The last time I used a microfilm reader was in the dusty depths of my college library, reviewing newspaper clippings from the 1960s for some God-forsaken reason.
The windowless bunker looked and smelled as if it had been vacuum-sealed since the very period in history I was researching. Fast forward to today, when I perused Rule 204-2(g) of the Investment Advisers Act of 1940 (the “Act”), the rule that explicitly permits advisers to maintain their books and records in “micrographic media, including microfilm, microfiche, or any similar medium.”
Perhaps the SEC is taking the 1940 part of the Act’s title a little too literally…
To its credit, the SEC also explicitly permits books and records to be maintained via “electronic storage media, including any digital storage medium or system that meets the terms of [Rule 204-2(g)].” This definition is purposefully broad so that it can accommodate and exist in harmony with the Electronic Signatures in Global and National Commerce Act (“ESIGN”), passed in 2000. In general, the SEC permits electronic recordkeeping so long as it meets the requirements of Rule 204-2(g).
As a preliminary matter, an advisor should first take a step back and review the very long and very specific books and records that it is tasked with maintaining pursuant to Rule 204-2 of the Act.
Once an advisor confirms that all required books and records are actually being captured and retained for the required period of time (generally five years, unless otherwise noted), the next step is to determine what records are being maintained electronically (and hopefully not in microfiche).
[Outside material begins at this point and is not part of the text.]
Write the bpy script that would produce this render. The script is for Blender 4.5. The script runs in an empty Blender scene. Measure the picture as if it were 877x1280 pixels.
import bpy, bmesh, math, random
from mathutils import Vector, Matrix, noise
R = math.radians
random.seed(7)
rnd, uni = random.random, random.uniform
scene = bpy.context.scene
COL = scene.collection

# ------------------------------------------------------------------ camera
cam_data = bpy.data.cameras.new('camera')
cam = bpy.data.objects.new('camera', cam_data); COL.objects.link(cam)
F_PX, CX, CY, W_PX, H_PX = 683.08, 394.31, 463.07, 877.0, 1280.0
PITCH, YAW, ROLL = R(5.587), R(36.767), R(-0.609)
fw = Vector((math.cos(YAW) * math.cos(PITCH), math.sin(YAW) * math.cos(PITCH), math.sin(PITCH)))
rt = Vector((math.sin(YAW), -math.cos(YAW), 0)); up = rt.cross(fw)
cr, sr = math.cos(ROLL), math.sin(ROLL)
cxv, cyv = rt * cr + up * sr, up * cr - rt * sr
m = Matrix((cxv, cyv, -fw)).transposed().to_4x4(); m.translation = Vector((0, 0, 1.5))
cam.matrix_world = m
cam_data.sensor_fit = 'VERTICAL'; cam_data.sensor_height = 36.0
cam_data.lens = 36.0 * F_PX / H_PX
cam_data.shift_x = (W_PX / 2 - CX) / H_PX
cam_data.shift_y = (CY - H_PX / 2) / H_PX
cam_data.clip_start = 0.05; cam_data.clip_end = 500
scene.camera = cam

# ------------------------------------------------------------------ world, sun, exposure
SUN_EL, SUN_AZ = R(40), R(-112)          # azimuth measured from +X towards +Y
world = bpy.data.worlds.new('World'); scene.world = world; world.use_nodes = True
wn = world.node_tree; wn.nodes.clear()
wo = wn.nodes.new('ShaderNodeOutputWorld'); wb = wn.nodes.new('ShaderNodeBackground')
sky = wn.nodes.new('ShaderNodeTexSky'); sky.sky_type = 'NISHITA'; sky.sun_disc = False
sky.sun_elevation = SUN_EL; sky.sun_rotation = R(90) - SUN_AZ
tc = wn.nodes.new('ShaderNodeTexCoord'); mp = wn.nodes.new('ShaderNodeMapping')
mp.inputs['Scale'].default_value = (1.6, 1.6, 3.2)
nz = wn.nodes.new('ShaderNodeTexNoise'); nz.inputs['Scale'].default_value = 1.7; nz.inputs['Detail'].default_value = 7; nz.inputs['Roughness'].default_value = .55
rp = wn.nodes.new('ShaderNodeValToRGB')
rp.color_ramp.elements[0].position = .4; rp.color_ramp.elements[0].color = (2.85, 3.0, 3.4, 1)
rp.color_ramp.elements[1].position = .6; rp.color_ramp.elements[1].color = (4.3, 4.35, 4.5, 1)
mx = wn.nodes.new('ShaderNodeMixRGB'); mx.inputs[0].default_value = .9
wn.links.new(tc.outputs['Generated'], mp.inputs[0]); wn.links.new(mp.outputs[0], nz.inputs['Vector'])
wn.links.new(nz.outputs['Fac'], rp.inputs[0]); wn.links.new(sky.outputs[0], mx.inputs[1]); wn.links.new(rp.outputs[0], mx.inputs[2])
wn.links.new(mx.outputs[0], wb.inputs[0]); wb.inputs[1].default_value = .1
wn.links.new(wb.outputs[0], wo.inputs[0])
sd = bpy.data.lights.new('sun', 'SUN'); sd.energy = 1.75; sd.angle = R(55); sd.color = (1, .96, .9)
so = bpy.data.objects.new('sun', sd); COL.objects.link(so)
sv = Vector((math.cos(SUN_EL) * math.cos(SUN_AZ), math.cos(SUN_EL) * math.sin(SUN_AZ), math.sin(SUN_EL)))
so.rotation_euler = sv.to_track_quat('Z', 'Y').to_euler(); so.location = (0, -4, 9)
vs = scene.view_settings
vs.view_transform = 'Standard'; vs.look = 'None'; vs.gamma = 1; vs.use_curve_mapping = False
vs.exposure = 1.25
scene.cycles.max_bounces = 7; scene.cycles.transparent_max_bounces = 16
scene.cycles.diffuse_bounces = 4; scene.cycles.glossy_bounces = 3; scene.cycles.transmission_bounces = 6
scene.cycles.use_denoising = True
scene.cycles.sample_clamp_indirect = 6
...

For those records that are being maintained electronically, Rule 204-2(g) of the Act enumerates certain general and specific requirements.
An advisor should review the actual Rule itself, but I will attempt to simplify and translate the requirements below:
Keep your records organized
SEC examiners don’t want to be left twiddling their thumbs while you hunt and peck on some file server for the documents they’ve requested. Records must have the ability to be produced “promptly,” which generally means 24 hours. Test yourself: throw a dart at a record required to be maintained pursuant to Rule 204-2. If you’re not able to produce a few months’ worth of that record within 24 hours, you may have a larger organizational problem.
Keep your records complete, legible, and un-altered
Powers of attorney with pages missing or scanned at a 45-degree angle won’t cut it. An account agreement that was hand-signed and scanned to death on a 1995-era telefax at 50 dpi will likely not fit the bill. Journals or ledgers that have been altered or otherwise manipulated mean you have larger issues to address besides a books and records infraction.
Records should be accessible, viewable, and printable by the SEC
This provisioning can be accomplished in many ways: providing a password-protected CD-ROM or USB drive, setting up a secure FTP site, sending encrypted or password-protected emails, or, for the brave, even setting up a username and password for discreet recordkeeping systems.
Separately back-up your records
Advisors must “separately store… a duplicate copy of the record” on any electronic medium permitted by Rule 204-2(g). In other words, advisors must avoid a single point of failure when it comes to recordkeeping, and must maintain a separate backup copy of the record in a manner that would survive the inadvertent destruction of the original record.
Safeguard your records
Specifically, records should be safeguarded from “loss, alteration, or destruction.” Keep both physical and electronic safeguards in mind (storage cabinets to servers), and integrate safeguarding techniques into your business continuity plan and privacy protection policies pursuant to Regulation S-P to ensure all policies are consistent. Though the SEC did not specifically impose the “write once, read many” or “WORM” recordkeeping format for advisors (in contrast to broker-dealer recordkeeping rules, which mandates the WORM format), advisors must still safeguard records from alteration (and the SEC has “alternative means to verify the accuracy of adviser… records”). Lastly, maintain records on a need-to-know basis (i.e., to authorized personnel and SEC staff).
Rule 204-2(g) does not specifically speak to cloud storage and any other new-fangled blasphemy, but the same rules and requirements apply.
As priceless as the reaction would be if an examinee wheeled out a microfilm reader and a stack of reels during an SEC exam, perhaps an advisor would be more prudent to embrace technology, carefully apply the electronic recordkeeping requirements to its chosen recordkeeping medium and test its correspondent policies and procedures accordingly.